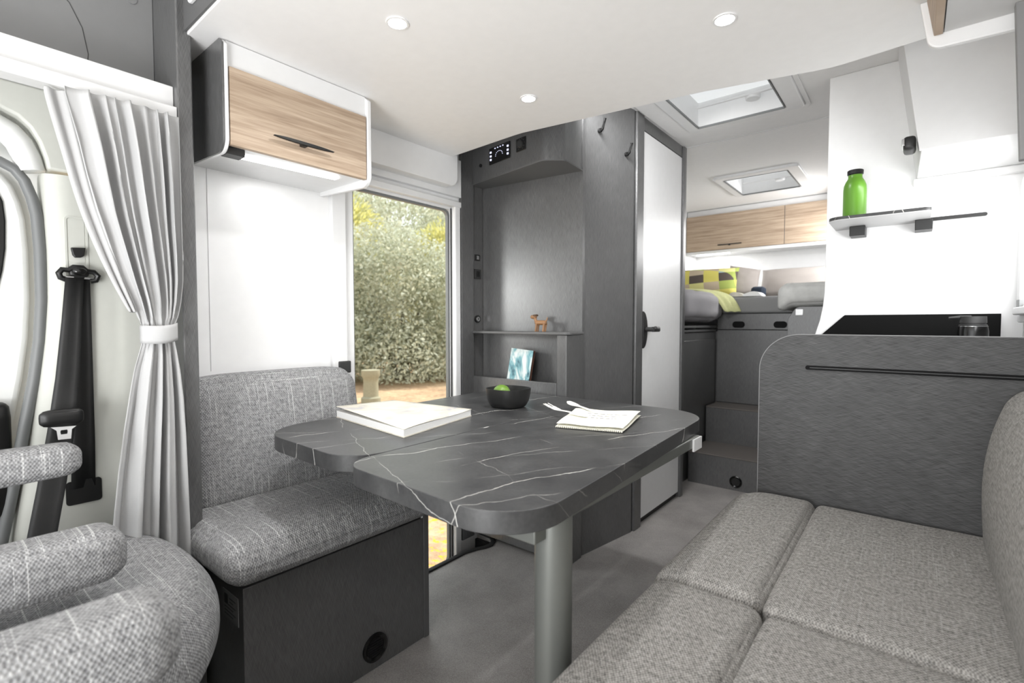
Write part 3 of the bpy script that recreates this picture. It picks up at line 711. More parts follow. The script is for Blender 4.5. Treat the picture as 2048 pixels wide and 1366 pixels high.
# ================================================================== TABLE
tb = thing('dining_table', 'dark marble-look dining table with rounded corners on one metal leg', 'table', (-.9, 1.1, 0))
main = roundpoly([(-.975, .600), (-.462, .583), (-.535, 1.735), (-.975, 1.735)], [.075, .12, .17, 0], 12)
flap = roundpoly([(-1.455, .632), (-.979, .624), (-.979, 1.735), (-1.515, 1.735)], [.15, .10, 0, .16], 12)
MB().prism(main, 'z', .700, .740).build('main_top', 'stone', tb, bevel=.0015)
MB().prism(flap, 'z', .700, .740).build('side_flap', 'stone', tb, bevel=.0015)
MB().box(-.56, -.511, .796, 1.56, .668, .699).build('frame_rail', 'alu', tb, bevel=.004)
MB().box(-.92, -.511, .693, .75, .655, .699).build('front_rail', 'alu', tb, bevel=.003)
MB().box(-.92, -.88, .752, 1.56, .668, .699).build('frame_rail', 'alu', tb, bevel=.003)
MB().box(-.511, -.505, 1.49, 1.56, .660, .697).build('rail_end_cap', 'white', tb, bevel=.001)
MB().box(-.7, -.697, .691, .693, .657, .699).build('rail_joint', 'charcoal', tb)
MB().prism(rrect(-.552, -.483, .726, .795, .032, 8), 'z', .01, .6995).build('leg', 'alu', tb, bevel=.001)
MB().prism(rrect(-.565, -.470, .71, .81, .035, 8), 'z', 0, .010).build('foot_plate', 'alu', tb, bevel=.003)

# on the table
T = .7405
mg = thing('magazine', 'thick cream-covered magazine with curling cover lying on the table', 'book', (-1.28, .98, T))
A, B_, D_, E_ = Vector((-1.458, .884)), Vector((-1.055, .838)), Vector((-1.130, 1.178)), Vector((-1.485, 1.135))
q4 = [tuple(A), tuple(B_), tuple(D_), tuple(E_)]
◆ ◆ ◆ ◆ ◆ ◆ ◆
(Work to be completed): Quote each line of the listing exactly, but leave the pictures out.

(Task answer):
Write part 3 of the bpy script that recreates this picture. It picks up at line 711. More parts follow. The script is for Blender 4.5. Treat the picture as 2048 pixels wide and 1366 pixels high.
# ================================================================== TABLE
tb = thing('dining_table', 'dark marble-look dining table with rounded corners on one metal leg', 'table', (-.9, 1.1, 0))
main = roundpoly([(-.975, .600), (-.462, .583), (-.535, 1.735), (-.975, 1.735)], [.075, .12, .17, 0], 12)
flap = roundpoly([(-1.455, .632), (-.979, .624), (-.979, 1.735), (-1.515, 1.735)], [.15, .10, 0, .16], 12)
MB().prism(main, 'z', .700, .740).build('main_top', 'stone', tb, bevel=.0015)
MB().prism(flap, 'z', .700, .740).build('side_flap', 'stone', tb, bevel=.0015)
MB().box(-.56, -.511, .796, 1.56, .668, .699).build('frame_rail', 'alu', tb, bevel=.004)
MB().box(-.92, -.511, .693, .75, .655, .699).build('front_rail', 'alu', tb, bevel=.003)
MB().box(-.92, -.88, .752, 1.56, .668, .699).build('frame_rail', 'alu', tb, bevel=.003)
MB().box(-.511, -.505, 1.49, 1.56, .660, .697).build('rail_end_cap', 'white', tb, bevel=.001)
MB().box(-.7, -.697, .691, .693, .657, .699).build('rail_joint', 'charcoal', tb)
MB().prism(rrect(-.552, -.483, .726, .795, .032, 8), 'z', .01, .6995).build('leg', 'alu', tb, bevel=.001)
MB().prism(rrect(-.565, -.470, .71, .81, .035, 8), 'z', 0, .010).build('foot_plate', 'alu', tb, bevel=.003)

# on the table
T = .7405
mg = thing('magazine', 'thick cream-covered magazine with curling cover lying on the table', 'book', (-1.28, .98, T))
A, B_, D_, E_ = Vector((-1.458, .884)), Vector((-1.055, .838)), Vector((-1.130, 1.178)), Vector((-1.485, 1.135))
q4 = [tuple(A), tuple(B_), tuple(D_), tuple(E_)]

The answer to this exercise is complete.